● Information shown
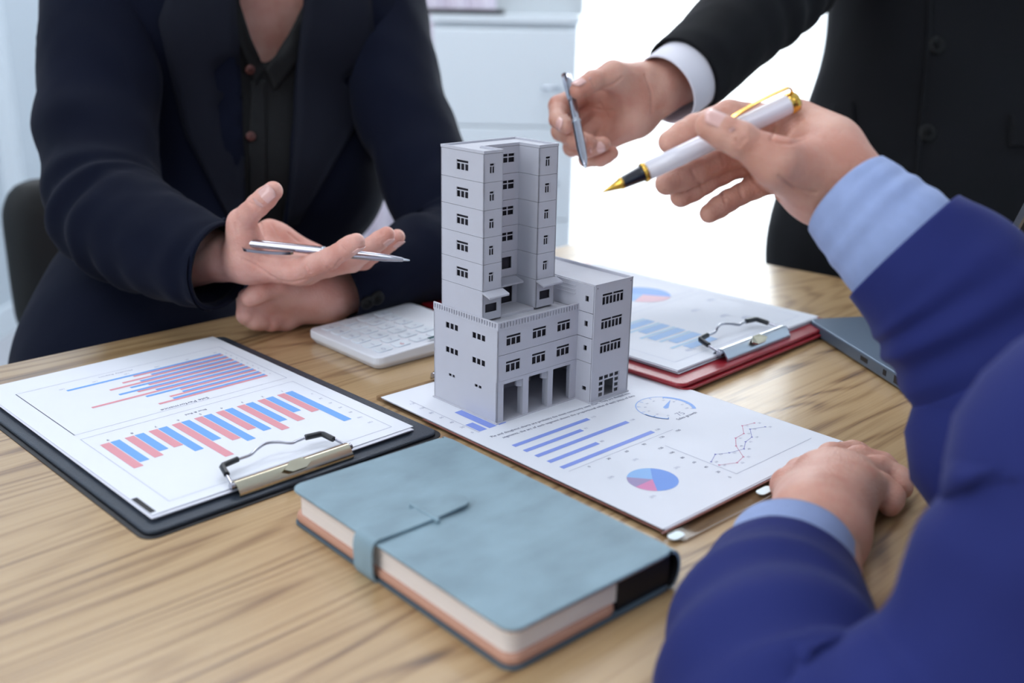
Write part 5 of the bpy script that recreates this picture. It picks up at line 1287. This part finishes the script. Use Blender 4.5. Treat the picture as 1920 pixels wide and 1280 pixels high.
loft('shirt_cuff', [(at(1470, 1150, .565), .038), (at(1477, 1080, .590), .0385), (at(1486, 1030, .610), .0370)], M_shirtb, p3, 24, 56, .0006, 1.0, .0016)
loft('sleeve', [(s3r, .074), (Vector((.60, .52, .92)), .064), (at(1990, 850, .59), .060), (at(1925, 770, .60), .058), (at(1850, 655, .605), .053), (at(1775, 545, .612), .0515), (at(1692, 465, .620), .0445)], M_bluec, jk3, 110, 64, .0028, 7.0, .0034,
     rings=((.5, .12, .006, 9, 1.3), (.75, .1, .004, 10, .3)), freq=1.0)
loft('shirt_cuff', [(at(1760, 535, .614), .038), (at(1690, 462, .620), .0385), (at(1632, 407, .628), .0350), (at(1590, 368, .636), .0315)], M_shirtb, p3, 40, 56, .0012, 3.0, .0016, rings=((.6, .2, .0016, 5, 1.0),), freq=2.0)
legs(p3, Vector((.60, .22, .54)), Vector((.78, .34, .54)), Vector((.30, .52, .58)), Vector((.50, .70, .58)), (.26, .60, 0), (.46, .78, 0), M_bluec, toe=(-.1, .14, 0))
# chair of person 3
c3_ = empty('office_chair', 'black office chair under the person in the blue suit', 'chair', (.70, .26, 0), math.radians(-148))
m_ = MB(); m_.prism(roundrect(-.23, -.22, .23, .22, .07), .37, .42); m_.build('seat', M_chair, c3_, bevel=.012)
m_ = MB(); m_.tube([(0, 0, .05), (0, 0, .37)], .025, 14); m_.build('gas_lift', M_steel, c3_)
for k in range(5):
    a = k*2*math.pi/5+.3; m_ = MB(); m_.tube([(0, 0, .06), (.27*math.cos(a), .27*math.sin(a), .03)], [.025, .018], 10); m_.build('leg', M_rubber, c3_)
# white pen
pA, pB = at(1495, 188, .655), at(1128, 361, .640)
pen('pen', 'white pen with gold clip and gold nib held by the person in the blue suit', pA, pB,
    [('cap', [(.012, .0064), (.30, .0065), (.40, .0064), (.7795, .0059), (.78, .0045)], 0), ('finial', [(0, .0010), (.0005, .0052), (.008, .0060), (.010, .0066), (.045, .0070), (.050, .0066)], 1), ('ring', [(.776, .0060), (.780, .0063), (.792, .0063), (.795, .0056)], 1),
     ('grip', [(.793, .0049), (.80, .0050), (.885, .0040), (.895, .0038)], 2), ('nib', [(.893, .0036), (.897, .0039), (.906, .0039), (.910, .0033), (.97, .0013), (.985, .0008), (1.0, .0003)], 1)],
    [M_penw, M_gold, M_penk], clip=(.02, .335, cdir(-.35, .85, .55), .0019, .0066, 1))
CHK_OUT = 1
for c in CHK: print('LEN', c)
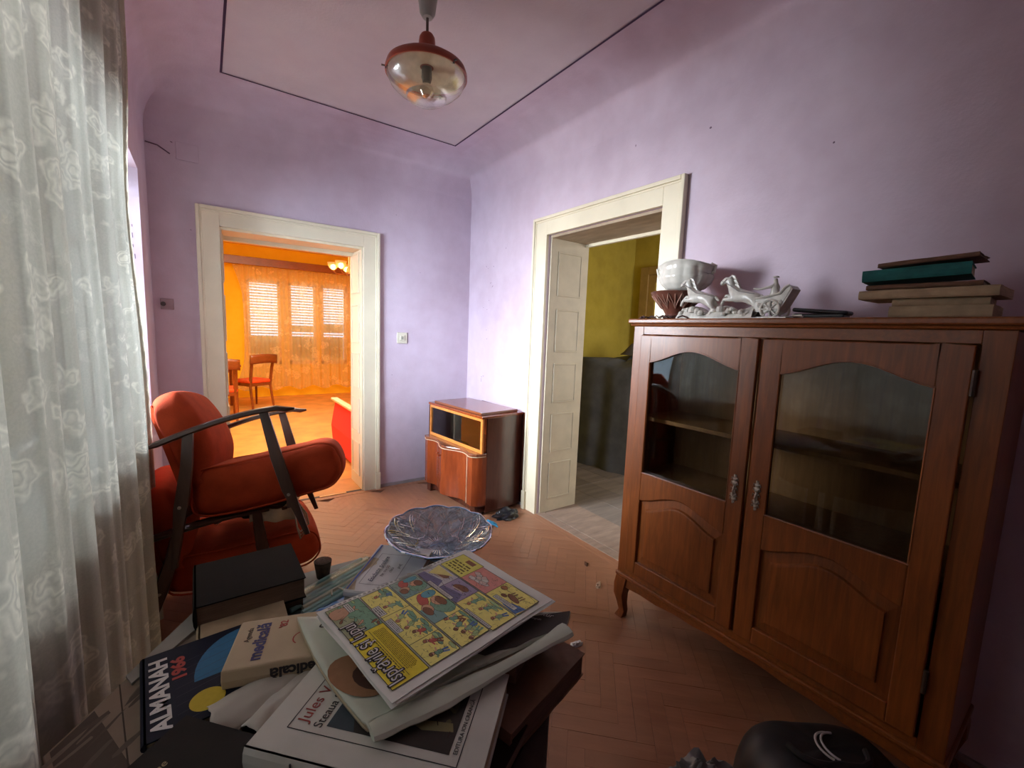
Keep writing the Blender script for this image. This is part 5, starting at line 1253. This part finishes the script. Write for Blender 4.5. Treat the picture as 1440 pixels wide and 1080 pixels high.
bits = [('white_scrap', 'small crumpled white paper scrap on the floor near the pile of brown books', -.74, -2.38, .024, (.6, .6, .64)), ('pale_crumb', 'tiny pale wood splinter lying before the mustard room threshold', -.30, -2.10, .022, (.55, .40, .30)),
        ('dark_crumbs', 'dark brown crumbs on the floor near the mustard room threshold', -.20, -1.90, .016, (.10, .04, .02)), ('plaster_bit', 'small white plaster bit on the floor by the cabinet foot', -.78, -2.44, .012, (.6, .55, .5))]
for i, (nm, lab, x, y, s_, col) in enumerate(bits): lump(nm, lab, 'debris', TR(x, y, 0, rz=30*i), s_*1.3, s_*.6, s_*.6, plain(nm+'_mat', col, .8), i*3.3, .8, 3, 12, 6)
# bag and grey cloth at the lower right
bagm = plain('black_bag_nylon', (.010, .011, .014), .55, .2, 20, bmp=.1)
B_ = thing('black_sports_bag', 'black sports bag with white curved stripe on the floor at the lower right', 'bag', TR(-.585, -3.285, 0, rz=-38))
def bagf(u, v):
    a = 2*math.pi*u; b = math.pi/2*v; c2, s2 = math.cos(a), math.sin(a); k = 1/(abs(c2)**3.0+abs(s2)**3.0)**(1/3.0)
    n_ = 1+.03*noise.noise(Vector((c2*2, s2*2, v*2)))
    return (.24*k*c2*math.cos(b)**.45*n_, .15*k*s2*math.cos(b)**.45*n_, .195*math.sin(b)**.8*n_)
obj('bag_body', G().grid(bagf, 60, 24), bagm, B_, smooth=True, ang=None)
wl = plain('white_logo_print', (.5, .5, .52), .5)
def onbag(u, v, h=.002):
    p = Vector(bagf(u, v)); q = Vector(bagf(u+.002, v)); r_ = Vector(bagf(u, v+.01)); n_ = (q-p).cross(r_-p).normalized(); return tuple(p+n_*h)
g = G()
def bagtop(x, y):
    rho = min(.99, (abs(x/.24)**3+abs(y/.15)**3)**(1/3)); cb = rho**(1/.45); return (x, y, .195*math.sqrt(1-cb*cb)**.8+.0045)
for off in (0, .017): g.tube([bagtop(.02+off+.045*math.cos(t), .0+.050*math.sin(t)) for t in [R(80+12*k) for k in range(14)]], .0034, 6)
obj('curved_stripe', g, wl, B_, smooth=True)
obj('strap', G().tube([onbag(.5+.05*k, .93-.01*abs(k-5), .006) for k in range(11)], .010, 8), bagm, B_, smooth=True)
tag(obj('zip_pull_cord', G().tube([(-.47, -3.36, .15), (-.43, -3.38, .16), (-.38, -3.41, .12)], .0025, 6), wl, smooth=True), 'thin white cord at the edge of the black sports bag', 'cord')
lump('grey_cloth', 'crumpled grey cloth on the floor left of the black sports bag', 'cloth', TR(-.855, -3.06, 0, rz=-30), .10, .065, .085, plain('grey_shiny_cloth', (.16, .16, .17), .45, .2, 10, bmp=.2), 6, .55, 3.2)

● Exercise instructions
Repeat the preceding records precisely, and leave every picture out of the copy.

● Answer to the task
Write part 5 of the bpy script that recreates this picture. It picks up at line 1287. This part finishes the script. Use Blender 4.5. Treat the picture as 1920 pixels wide and 1280 pixels high.
loft('shirt_cuff', [(at(1470, 1150, .565), .038), (at(1477, 1080, .590), .0385), (at(1486, 1030, .610), .0370)], M_shirtb, p3, 24, 56, .0006, 1.0, .0016)
loft('sleeve', [(s3r, .074), (Vector((.60, .52, .92)), .064), (at(1990, 850, .59), .060), (at(1925, 770, .60), .058), (at(1850, 655, .605), .053), (at(1775, 545, .612), .0515), (at(1692, 465, .620), .0445)], M_bluec, jk3, 110, 64, .0028, 7.0, .0034,
     rings=((.5, .12, .006, 9, 1.3), (.75, .1, .004, 10, .3)), freq=1.0)
loft('shirt_cuff', [(at(1760, 535, .614), .038), (at(1690, 462, .620), .0385), (at(1632, 407, .628), .0350), (at(1590, 368, .636), .0315)], M_shirtb, p3, 40, 56, .0012, 3.0, .0016, rings=((.6, .2, .0016, 5, 1.0),), freq=2.0)
legs(p3, Vector((.60, .22, .54)), Vector((.78, .34, .54)), Vector((.30, .52, .58)), Vector((.50, .70, .58)), (.26, .60, 0), (.46, .78, 0), M_bluec, toe=(-.1, .14, 0))
# chair of person 3
c3_ = empty('office_chair', 'black office chair under the person in the blue suit', 'chair', (.70, .26, 0), math.radians(-148))
m_ = MB(); m_.prism(roundrect(-.23, -.22, .23, .22, .07), .37, .42); m_.build('seat', M_chair, c3_, bevel=.012)
m_ = MB(); m_.tube([(0, 0, .05), (0, 0, .37)], .025, 14); m_.build('gas_lift', M_steel, c3_)
for k in range(5):
    a = k*2*math.pi/5+.3; m_ = MB(); m_.tube([(0, 0, .06), (.27*math.cos(a), .27*math.sin(a), .03)], [.025, .018], 10); m_.build('leg', M_rubber, c3_)
# white pen
pA, pB = at(1495, 188, .655), at(1128, 361, .640)
pen('pen', 'white pen with gold clip and gold nib held by the person in the blue suit', pA, pB,
    [('cap', [(.012, .0064), (.30, .0065), (.40, .0064), (.7795, .0059), (.78, .0045)], 0), ('finial', [(0, .0010), (.0005, .0052), (.008, .0060), (.010, .0066), (.045, .0070), (.050, .0066)], 1), ('ring', [(.776, .0060), (.780, .0063), (.792, .0063), (.795, .0056)], 1),
     ('grip', [(.793, .0049), (.80, .0050), (.885, .0040), (.895, .0038)], 2), ('nib', [(.893, .0036), (.897, .0039), (.906, .0039), (.910, .0033), (.97, .0013), (.985, .0008), (1.0, .0003)], 1)],
    [M_penw, M_gold, M_penk], clip=(.02, .335, cdir(-.35, .85, .55), .0019, .0066, 1))
CHK_OUT = 1
for c in CHK: print('LEN', c)
Keep writing the Blender script for this image. This is part 5, starting at line 1253. This part finishes the script. Write for Blender 4.5. Treat the picture as 1440 pixels wide and 1080 pixels high.
bits = [('white_scrap', 'small crumpled white paper scrap on the floor near the pile of brown books', -.74, -2.38, .024, (.6, .6, .64)), ('pale_crumb', 'tiny pale wood splinter lying before the mustard room threshold', -.30, -2.10, .022, (.55, .40, .30)),
        ('dark_crumbs', 'dark brown crumbs on the floor near the mustard room threshold', -.20, -1.90, .016, (.10, .04, .02)), ('plaster_bit', 'small white plaster bit on the floor by the cabinet foot', -.78, -2.44, .012, (.6, .55, .5))]
for i, (nm, lab, x, y, s_, col) in enumerate(bits): lump(nm, lab, 'debris', TR(x, y, 0, rz=30*i), s_*1.3, s_*.6, s_*.6, plain(nm+'_mat', col, .8), i*3.3, .8, 3, 12, 6)
# bag and grey cloth at the lower right
bagm = plain('black_bag_nylon', (.010, .011, .014), .55, .2, 20, bmp=.1)
B_ = thing('black_sports_bag', 'black sports bag with white curved stripe on the floor at the lower right', 'bag', TR(-.585, -3.285, 0, rz=-38))
def bagf(u, v):
    a = 2*math.pi*u; b = math.pi/2*v; c2, s2 = math.cos(a), math.sin(a); k = 1/(abs(c2)**3.0+abs(s2)**3.0)**(1/3.0)
    n_ = 1+.03*noise.noise(Vector((c2*2, s2*2, v*2)))
    return (.24*k*c2*math.cos(b)**.45*n_, .15*k*s2*math.cos(b)**.45*n_, .195*math.sin(b)**.8*n_)
obj('bag_body', G().grid(bagf, 60, 24), bagm, B_, smooth=True, ang=None)
wl = plain('white_logo_print', (.5, .5, .52), .5)
def onbag(u, v, h=.002):
    p = Vector(bagf(u, v)); q = Vector(bagf(u+.002, v)); r_ = Vector(bagf(u, v+.01)); n_ = (q-p).cross(r_-p).normalized(); return tuple(p+n_*h)
g = G()
def bagtop(x, y):
    rho = min(.99, (abs(x/.24)**3+abs(y/.15)**3)**(1/3)); cb = rho**(1/.45); return (x, y, .195*math.sqrt(1-cb*cb)**.8+.0045)
for off in (0, .017): g.tube([bagtop(.02+off+.045*math.cos(t), .0+.050*math.sin(t)) for t in [R(80+12*k) for k in range(14)]], .0034, 6)
obj('curved_stripe', g, wl, B_, smooth=True)
obj('strap', G().tube([onbag(.5+.05*k, .93-.01*abs(k-5), .006) for k in range(11)], .010, 8), bagm, B_, smooth=True)
tag(obj('zip_pull_cord', G().tube([(-.47, -3.36, .15), (-.43, -3.38, .16), (-.38, -3.41, .12)], .0025, 6), wl, smooth=True), 'thin white cord at the edge of the black sports bag', 'cord')
lump('grey_cloth', 'crumpled grey cloth on the floor left of the black sports bag', 'cloth', TR(-.855, -3.06, 0, rz=-30), .10, .065, .085, plain('grey_shiny_cloth', (.16, .16, .17), .45, .2, 10, bmp=.2), 6, .55, 3.2)